EOIR PM 25-16
EOIR
EOIR
OOD PM 25-16 Effective: February 3, 2025 To: All of EOIR From: Sirce E. Owen, Acting Director Date: February 3, 2025 CANCELLATION OF DIRECTOR’S MEMORANDUM 23-04 PURPOSE: Rescind and Cancel Director’s Memorandum 23-04 OWNER: Office of the Director AUTHORITY: 8 C.F.R. § 1003.0(b) CANCELLATION: Director’s Memorandum 23-04 On September 28, 2023, the EOIR Director issued Director’s Memorandum (DM) 23-04 purporting to provide guidance to EOIR adjudicators regarding policies issued by the Department of Homeland Security (DHS). It also purported to rescind and cancel Policy Memorandum (PM) 21-25, though, confusingly, PM 21-25 remained on EOIR’s website until it was canceled and removed by PM 25-09. The Executive Order (EO) and DHS memoranda that were the bases for DM 23-04 have now been revoked and rescinded. Aside from the ethically-questionable oddity of a supposedly-neutral adjudicatory system offering guidance about another agency’s prosecution practices with the clear intent to pressure adjudicators into deciding cases in accord with policy preferences rather than the law, DM 23-04 suffers from the same flaws as PM 21-25.

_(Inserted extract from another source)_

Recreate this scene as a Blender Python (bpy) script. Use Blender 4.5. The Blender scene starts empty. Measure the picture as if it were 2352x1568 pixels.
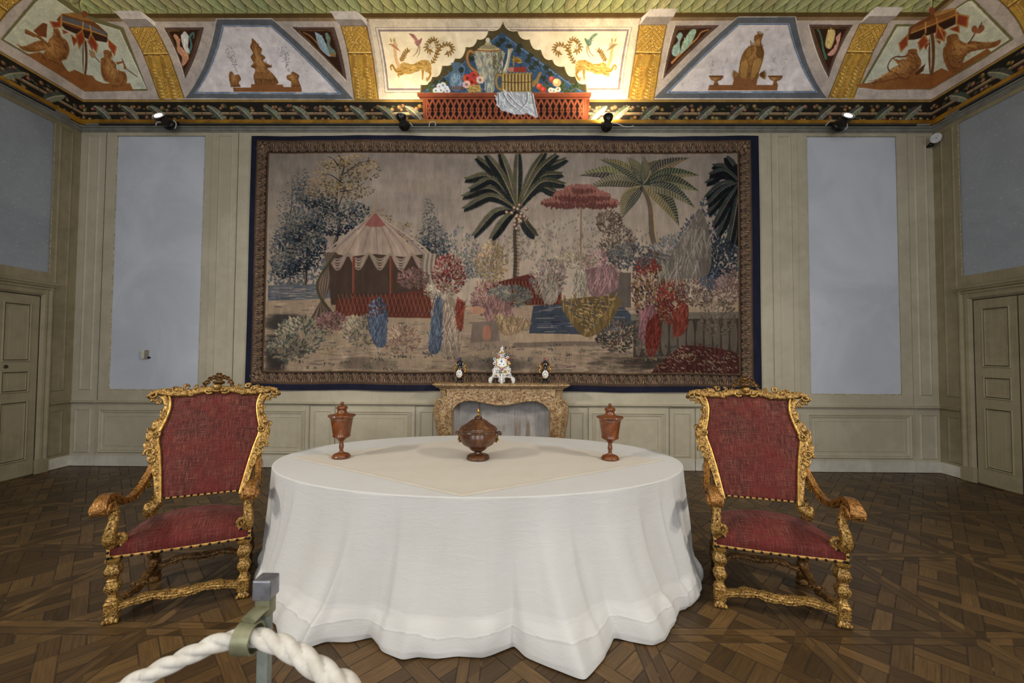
import bpy, bmesh, math, random
import numpy as np
from mathutils import Vector, Matrix
R = math.radians
PI = math.pi
scene = bpy.context.scene
COL = scene.collection
random.seed(7)
rng = np.random.default_rng(7)

# ------------------------------------------------------------------ camera model (fitted to the photograph)
FW, FH = 2352, 1568
F_PX, TILT, ROLL, YAW, CAMZ = 944.16, .0308, .0058, -.0092, 1.6
FWD = np.array([math.sin(YAW)*math.cos(TILT), math.cos(YAW)*math.cos(TILT), math.sin(TILT)])
_rt = np.array([math.cos(YAW), -math.sin(YAW), 0.]); _up = np.cross(_rt, FWD)
CR = math.cos(ROLL)*_rt + math.sin(ROLL)*_up
CU = math.cos(ROLL)*_up - math.sin(ROLL)*_rt
def rays(p):
    p = np.asarray(p, float).reshape(-1, 2)
    return FWD + np.outer((p[:, 0]-FW/2)/F_PX, CR) - np.outer((p[:, 1]-FH/2)/F_PX, CU)
def on_back(p, y):
    d = rays(p); t = y/d[:, 1]
    return np.stack([d[:, 0]*t, CAMZ+d[:, 2]*t], 1)
def floor_at(u, v, z=0.):
    d = rays((u, v))[0]; t = (z-CAMZ)/d[2]
    return Vector((d[0]*t, d[1]*t, z))
def at_depth(u, v, y):
    d = rays((u, v))[0]; t = y/d[1]
    return Vector((d[0]*t, y, CAMZ+d[2]*t))

D, XL, XR, YF = 5.772, -6.272, 5.871, -3.2      # back wall, side walls, how far the room runs behind the camera
XC = (XL+XR)/2

# ------------------------------------------------------------------ shader helper
def lin(c, k=1.):
    c = np.asarray(c, float)/255.
    v = np.where(c <= .04045, c/12.92, ((c+.055)/1.055)**2.4)*k
    return (float(v[0]), float(v[1]), float(v[2]), 1.)
class E:
    def __init__(s, b, k): s.b, s.k = b, k
    def _o(s, op, o=None, c=None): return s.b.m(op, s, o, c)
    def __add__(s, o): return s._o('ADD', o)
    def __radd__(s, o): return s._o('ADD', o)
    def __sub__(s, o): return s._o('SUBTRACT', o)
    def __rsub__(s, o): return s.b.m('SUBTRACT', o, s)
    def __mul__(s, o): return s._o('MULTIPLY', o)
    def __rmul__(s, o): return s._o('MULTIPLY', o)
    def __truediv__(s, o): return s._o('DIVIDE', o)
    def lt(s, o): return s._o('LESS_THAN', o)
    def gt(s, o): return s._o('GREATER_THAN', o)
    def floor(s): return s._o('FLOOR')
    def fract(s): return s._o('FRACT')
    def abs(s): return s._o('ABSOLUTE')
    def min(s, o): return s._o('MINIMUM', o)
    def max(s, o): return s._o('MAXIMUM', o)
    def mod(s, o): return s._o('FLOORED_MODULO', o)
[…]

DM 23-04 impermissibly, and inexplicably, injected EOIR, an adjudicatory body, into the core prosecutorial functions of DHS in violation of basic separation-of-function principles of administrative law. See generally PM 25-09, Cancellation of Policy Memorandum 21-25 (Jan. 29, 2025). Further, DM 23-04 directed EOIR adjudicators to take certain dispositive actions to decide a case, such as strongly pressuring immigration judges to grant motions to dismiss regardless of the facts or law, even though such acts are beyond the power of an EOIR Director to order.
Indeed, like other policies recently rescinded, many EOIR adjudicators felt that DM 23-04 was coercive and overrode adjudicatory independence because it inappropriately pressured adjudicators to rule in cases a certain way—not because of the law, but solely in order to achieve a particular policy outcome. Cf. 8 C.F.R. §§ 1003.1(d)(2), 1003.10(b); PM 25-05, Cancellation of Policy Memorandum 21-26 (Jan. 27, 2025). Many also noted that DM 23-04 incorrectly suggested that adjudicators were bound by stipulations of law by the parties, which is contrary to longstanding Board of Immigration Appeals and Supreme Court precedent and, as such, is beyond the authority of a PM to change.
See, e.g., Matter of A-, 4 I&N Dec. 378, 384 (BIA 1951); accord Swift & Co. 1 v. Hocking Valley Ry. Co., 243 U.S. 281, 289 (1917) (“If the stipulation is to be treated as an agreement concerning the legal effect of admitted facts, it is obviously inoperative; since the court cannot be controlled by agreement of counsel on a subsidiary question of law.”); PM 25-05. In short, parts of DM 23-04 were likely ultra vires, and other aspects of it, as applied, appeared to violate the regulatory decisional independence of adjudicators, see 8 C.F.R. §§ 1003.1(d)(2), 1003.10(b).
In sum, DM 23-04 compromised the decisional independence of EOIR adjudicators, improperly crossed the line separating EOIR and DHS’s distinct functions, and turned EOIR into a results- oriented subcomponent of DHS, rather than a truly impartial adjudicatory body. In short, DM 23-04 was antithetical to the idea of an impartial tribunal and significantly compromised EOIR’s integrity, impartiality, and decisional independence. It was a blight on EOIR’s reputation at the time it was issued and remains so today. In light of the revocation of the various documents on which it was based, in addition to its numerous other flaws, there is no basis to retain DM 23-04.
Accordingly, it is rescinded and canceled. This PM is not intended to, does not, and may not be relied upon to create, any right or benefit, substantive or procedural, enforceable at law or in equity by any party against the United States, its departments, agencies, or entities, its officers, employees, or agents, or any other person. Nothing herein should be construed as mandating a particular outcome in any specific case. Nothing in this PM limits an adjudicator’s independent judgment and discretion in adjudicating cases or an adjudicator’s authority under applicable law.